Changement de climat
Les opposants au principe de brevetabilité, regroupant acteurs et PME
du secteur, défenseurs du logiciel libre et personnalités politiques,
pris de cours, avaient alors entamé une course de vitesse pour faire
déplacer le vote ou au moins tenter d'alerter les parlementaires sur
les méfaits qu'entraînerait la directive : frein à l'innovation et
création d'une situation oligopolistique favorisant les grandes
sociétés par rapport aux PME dépourvues de moyens financiers et
juridiques.
"A partir de mercredi 25 juin, on a commencé à sentir un changement de
climat, explique dans un communiqué Hartmut Pilch, président de la
Foundation for a free information infrastructure (FFII), une
association d'acteurs du secteur logiciel basée en Allemagne qui
combat la directive. De plus en plus de députés ont commencé à dire
qu'ils souhaitaient rédiger et déposer des amendements. Les rumeurs
disaient que le calendrier ne pourrait être tenu." Celui-ci a
finalement été modifié officiellement le 26 juin en fin d'après-midi,
après que les secrétaires généraux des différents partis puis la
conférence des présidents de groupes se soient réunis.
"Nous avons maintenant trois semaines de session parlementaire
supplémentaires pour alerter les gens de l'enjeu", se félicite Hartmut
Pilch, qui était auparavant pessimiste sur la possibilité de
convaincre les parlementaires à temps, de sorte d'infléchir le vote.
Seconde chance
Au niveau européen, les parlementaires de différents pays ne sont pas
également mobilisés sur ce dossier. Les Français sont très actifs, via
les Verts et les socialistes dont Michel Rocard, président de la
Commission Culture du Parlement européen. Les socialistes allemands
semblent eux plus divisés, certains ayant appuyé le déplacement du
vote au 30 juin. Selon les opposants à la directive, les Anglais
pourraient quant à eux être plus présents.

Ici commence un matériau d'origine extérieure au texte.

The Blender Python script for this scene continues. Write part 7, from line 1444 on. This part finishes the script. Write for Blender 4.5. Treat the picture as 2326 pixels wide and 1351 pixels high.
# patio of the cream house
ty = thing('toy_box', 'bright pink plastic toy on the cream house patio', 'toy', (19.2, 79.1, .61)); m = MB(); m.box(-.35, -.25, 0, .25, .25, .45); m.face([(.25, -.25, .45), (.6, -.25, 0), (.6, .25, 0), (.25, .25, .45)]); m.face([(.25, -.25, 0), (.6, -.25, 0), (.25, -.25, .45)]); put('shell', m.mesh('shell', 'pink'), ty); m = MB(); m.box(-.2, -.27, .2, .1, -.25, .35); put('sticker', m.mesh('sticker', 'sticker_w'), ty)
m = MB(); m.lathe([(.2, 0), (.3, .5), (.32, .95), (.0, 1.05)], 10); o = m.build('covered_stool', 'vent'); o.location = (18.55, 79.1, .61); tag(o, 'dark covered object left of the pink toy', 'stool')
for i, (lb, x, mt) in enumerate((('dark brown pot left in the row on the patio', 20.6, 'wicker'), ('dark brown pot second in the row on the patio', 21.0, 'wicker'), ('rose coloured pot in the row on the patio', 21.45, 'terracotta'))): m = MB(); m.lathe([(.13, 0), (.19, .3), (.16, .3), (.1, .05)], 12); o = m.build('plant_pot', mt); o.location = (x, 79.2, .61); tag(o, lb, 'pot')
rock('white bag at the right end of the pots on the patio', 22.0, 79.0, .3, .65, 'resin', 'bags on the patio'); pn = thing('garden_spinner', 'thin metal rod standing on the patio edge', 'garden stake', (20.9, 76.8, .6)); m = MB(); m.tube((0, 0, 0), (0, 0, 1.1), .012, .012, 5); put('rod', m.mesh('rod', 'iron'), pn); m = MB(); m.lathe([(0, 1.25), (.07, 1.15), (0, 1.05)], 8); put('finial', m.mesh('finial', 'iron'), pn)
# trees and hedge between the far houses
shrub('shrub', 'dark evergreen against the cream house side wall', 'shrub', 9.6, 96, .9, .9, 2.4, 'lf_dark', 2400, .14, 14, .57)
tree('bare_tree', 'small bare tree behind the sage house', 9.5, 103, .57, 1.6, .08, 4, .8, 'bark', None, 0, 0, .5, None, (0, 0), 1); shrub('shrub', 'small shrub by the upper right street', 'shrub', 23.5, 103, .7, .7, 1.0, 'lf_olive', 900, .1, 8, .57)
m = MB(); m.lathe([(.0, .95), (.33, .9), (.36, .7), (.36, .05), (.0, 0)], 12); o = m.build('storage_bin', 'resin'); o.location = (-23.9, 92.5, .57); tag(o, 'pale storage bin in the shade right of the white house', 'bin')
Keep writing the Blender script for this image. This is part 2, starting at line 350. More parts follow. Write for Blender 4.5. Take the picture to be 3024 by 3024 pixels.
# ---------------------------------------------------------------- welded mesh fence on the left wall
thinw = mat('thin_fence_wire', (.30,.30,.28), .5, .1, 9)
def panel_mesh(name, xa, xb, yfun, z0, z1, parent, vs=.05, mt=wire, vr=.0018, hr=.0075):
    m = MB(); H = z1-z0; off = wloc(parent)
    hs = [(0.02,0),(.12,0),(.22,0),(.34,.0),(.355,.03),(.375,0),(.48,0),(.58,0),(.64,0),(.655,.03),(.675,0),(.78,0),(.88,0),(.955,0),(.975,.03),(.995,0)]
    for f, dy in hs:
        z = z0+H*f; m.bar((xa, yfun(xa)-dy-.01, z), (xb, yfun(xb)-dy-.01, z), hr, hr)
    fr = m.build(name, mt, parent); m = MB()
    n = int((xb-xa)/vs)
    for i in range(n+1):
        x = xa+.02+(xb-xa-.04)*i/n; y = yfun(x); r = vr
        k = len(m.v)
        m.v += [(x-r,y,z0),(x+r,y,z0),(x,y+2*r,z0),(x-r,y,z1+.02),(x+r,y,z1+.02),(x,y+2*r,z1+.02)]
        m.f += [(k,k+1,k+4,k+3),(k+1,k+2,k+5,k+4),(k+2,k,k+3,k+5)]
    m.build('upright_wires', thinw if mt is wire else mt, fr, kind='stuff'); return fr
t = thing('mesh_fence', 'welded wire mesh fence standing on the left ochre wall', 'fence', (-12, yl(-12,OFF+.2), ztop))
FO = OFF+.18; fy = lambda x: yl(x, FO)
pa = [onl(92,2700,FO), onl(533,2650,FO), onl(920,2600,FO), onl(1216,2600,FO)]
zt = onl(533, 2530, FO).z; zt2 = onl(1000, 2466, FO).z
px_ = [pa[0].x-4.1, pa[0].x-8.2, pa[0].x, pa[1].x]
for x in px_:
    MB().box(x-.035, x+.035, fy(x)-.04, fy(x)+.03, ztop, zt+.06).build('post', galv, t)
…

L'eurodéputé anglaise
Arlene McCarthy, issue du parti travailliste de Tony Blair, a en effet
été félicitée par les conservateurs, ce qui pourrait donner un levier
médiatique intéressant en période pré-électorale.
Hartmut Pilch, dont la fondation a participé à la pétition Eurolinux,
créditée de 150 000 signatures au niveau européen, voit dans
l'obtention de ce délai inattendu un succès et une chance : "Avec les
fortes pressions qui s'exercent sur les institutions européennes, on
pourrait penser que seuls les lobbies des entreprises à gros moyens
seraient entendues, mais notre expérience montre que les efforts de
terrain, l'opinion publique et un peu de coordination peuvent tout de
même faire avancer les intérêts de la majorité, au moins dans des cas
aussi évidents..."
Dans le camp des adversaires à la directive, l'heure n'est pourtant
pas au triomphalisme, loin s'en faut. Ayant évité la "catastrophe", il
appelle maintenant les citoyens et les acteurs du secteur du logiciel
européen à alerter leurs parlementaires respectifs. Ceux-ci devront
encore se plonger dans un texte extrêmement technique pour rédiger et
faire adopter des amendements limitant effectivement le domaine de la
brevetabilité, ce que les commissions Culture et Industrie du
Parlement, consultées par la Commission juridique, n'ont pas réussi.